Trying to find Trump a win in North Korea crisis
On his way out of the White House, then-President Barack Obama warned his successor that his greatest foreign policy challenge would be posed by North Korea.
President Obama knew what millions of Americans have learned since — it’s hard to see a way, short of a brutal war, to forcibly take away North Korea’s nuclear capability. Diplomacy still has a chance, but if it fails, there are no good options left, and President Trump will have to select one.
So far, on his pivotal trip to Asia, Trump has mostly done as well as anyone in his position could do with regard to the North Korea crisis. Trump’s critics think he has gone overboard in taunting the regime in Pyongyang. In fact, despite indulging in heated rhetoric from time to time, he has bent over backwards to open a path toward a peaceful solution.
On the campaign trail, Trump made China a central feature of his promise to fix the imbalance of power that America’s political establishment, by his account, had let get out of hand. Comparing Beijing to a rapist, and the United States to a victim, Trump promised to punish China and reassert American dominance.
Now, on the ground in China, Trump has been conciliatory. No diplomatic push against North Korea will work without Chinese support. But Pyongyang’s intransigence means the most the U.S. can hope for might be reluctant Chinese acquiescence to the inevitability of war.
None of Japan, South Korea, nor China want to see a war break out between the U.S. and North Korea. Americans are understandably eager to ensure that the homeland is safe from attack by the world’s most powerful totalitarian regime, but few are champing at the bit for a destructive war that would cost the lives of at least tens of thousands of American troops and perhaps many more Koreans.

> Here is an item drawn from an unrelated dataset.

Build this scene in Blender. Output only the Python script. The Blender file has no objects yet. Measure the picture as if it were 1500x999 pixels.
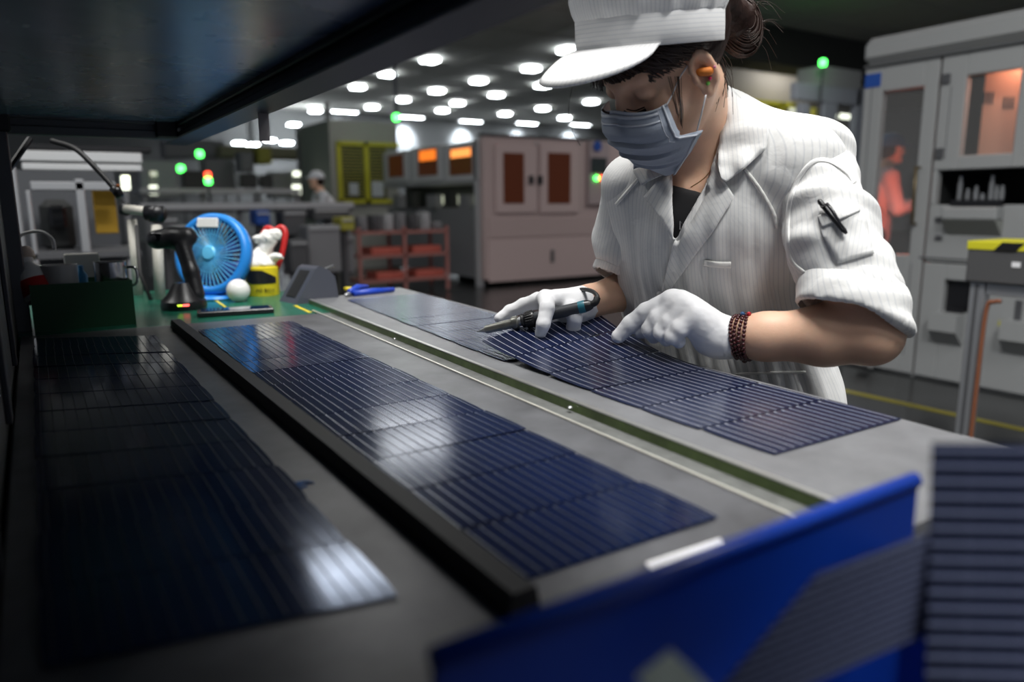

Still, Trump’s establishment adversaries in Washington are increasingly convinced that if war comes, it won’t be because of Trump’s recklessness. If North Korea were willing to acquire nuclear weapons and keep them as a mere insurance policy in defense of the status quo, war would be all but out of the question.
Analysts are also concerned, however, that the North wants to use its nukes to try to force reunification with the South — as well as help America’s other enemies gain access to weapons of mass destruction. The U.S. could not credibly maintain its strategic position, and protect that of its friends and allies around the world, if North Korea were allowed in effect to annex the South through nuclear blackmail. And that’s to say nothing of the cost of the global conflict Pyongyang could fuel by arming American foes in the Mideast and beyond.

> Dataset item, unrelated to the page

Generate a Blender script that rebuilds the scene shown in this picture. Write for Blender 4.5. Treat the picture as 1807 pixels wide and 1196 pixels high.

In sum, North Korea has more control than the U.S. over whether a war is coming. That’s why America needs as much support or acquiescence as possible from the North’s neighbors. It’s a painful display of the limits of American power, and an especially chastening moment for President Trump.
Despite his limits as a leader and a negotiator, Trump’s biggest frustrations over the crisis would be shared by any president. Though he should redouble his effort to speak and act with the utmost care, there is no playbook for confronting the current threat, and America needs a win.